La Roma del 1914 sa già di dolce vita?
«Sì. Già allora, via Veneto era la strada dove divi e dive vivevano e passeggiavano. E già allora Roma era una città in cui l’imprenditoria era legata alla politica, diversamente da Torino, dove il cinema era un’industria e i produttori chiamavano i lavoratori operai. Soprattutto, all’origine del nostro cinema, insieme a Torino e Napoli c’era anche Roma: moltissime location esterne appaiono nei film muti dell’epoca, che poi girano il mondo. Mi affascinava raccontare questa Roma, miserabile e ricchissima, con una aristocrazia potente che amava il cinema, lo produceva e recitava nei film, cambiandosi il nome... E i ragazzini sognavano di diventare delle celebrità».
In questa Roma, Diana Karenne si aggira avvolta in un leopardo albino e fissa appuntamenti nelle chiese all’alba, per fare impazzire i produttori come Lou Salomé con Nietzsche...
«Era una diva: si occupava personalmente dei costumi di scena e degli abiti stupefacenti di tutte le sue apparizioni. Si presentava con pantaloni in seta o, anche in estate, con pellicce di animali che nessuno aveva mai visto. Aveva capito che l’immagine era il veicolo di promozione per una donna che, più che essere bella, seppe creare la sua bellezza».
Il suo è un romanzo storico, ma fa delle «incursioni».
«Sono il personaggio che guida questa inchiesta: ci sono anche io. L’occhio di chi cerca fa parte della storia».
Il titolo è Silenzio, ma la sua Diana parla moltissimo...
«C’è un gioco sul termine silent movie, in inglese, che per noi è il muto, ovvero il mezzo espressivo scelto da Diana Karenne, e il fatto che lei stessa a un certo punto abbia deciso di sparire, di cancellarsi; e poi il silenzio è anche quello che ha abbracciato le storie delle donne che hanno fatto qualcosa nel passato, il silenzio che scende su di loro».
Che cos’è «la vita sotto pseudonimo» di Diana?

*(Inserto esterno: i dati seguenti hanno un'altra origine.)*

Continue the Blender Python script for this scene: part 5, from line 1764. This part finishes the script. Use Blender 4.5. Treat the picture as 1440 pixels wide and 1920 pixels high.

«È un argomento che mi ha sempre affascinato, fin da quando ho iniziato a scrivere. Ogni pseudonimo è anche un parricidio, è non accettare una eredità, inventarsi un’altra storia ed essere liberi. Diana si è trovata numerosi pseudonimi e, ogni volta, si è reinventata una storia e una vita».
Perfino una morte?
«Anche questa è una storia affascinante. Le enciclopedie del cinema la danno morta ad Aquisgrana sotto le bombe, nel 1940; ma sono andata a verificare le fonti e non ho trovato nulla su questa morte. Non è reale. E ho letto in russo gli articoli accademici su Nikolaj, il suo compagno, in cui si parla di una relazione che va avanti ben oltre quell’anno. Forse mise lei stessa in giro l’informazione per sparire, dopo tanto successo: comunque, nessuno la trovò più».
Tranne lei?
«Eh... E le polizie di tutta Europa la sospettavano: una donna sola, bella e libera era difficile da incasellare. La credevano una spia. In tutti i dossier viene usata la parola intelligente, come qualcosa di per sé sospetta...».
Ma lei come la chiama?
«Dina. Un nome molto bello, di origine ebraica».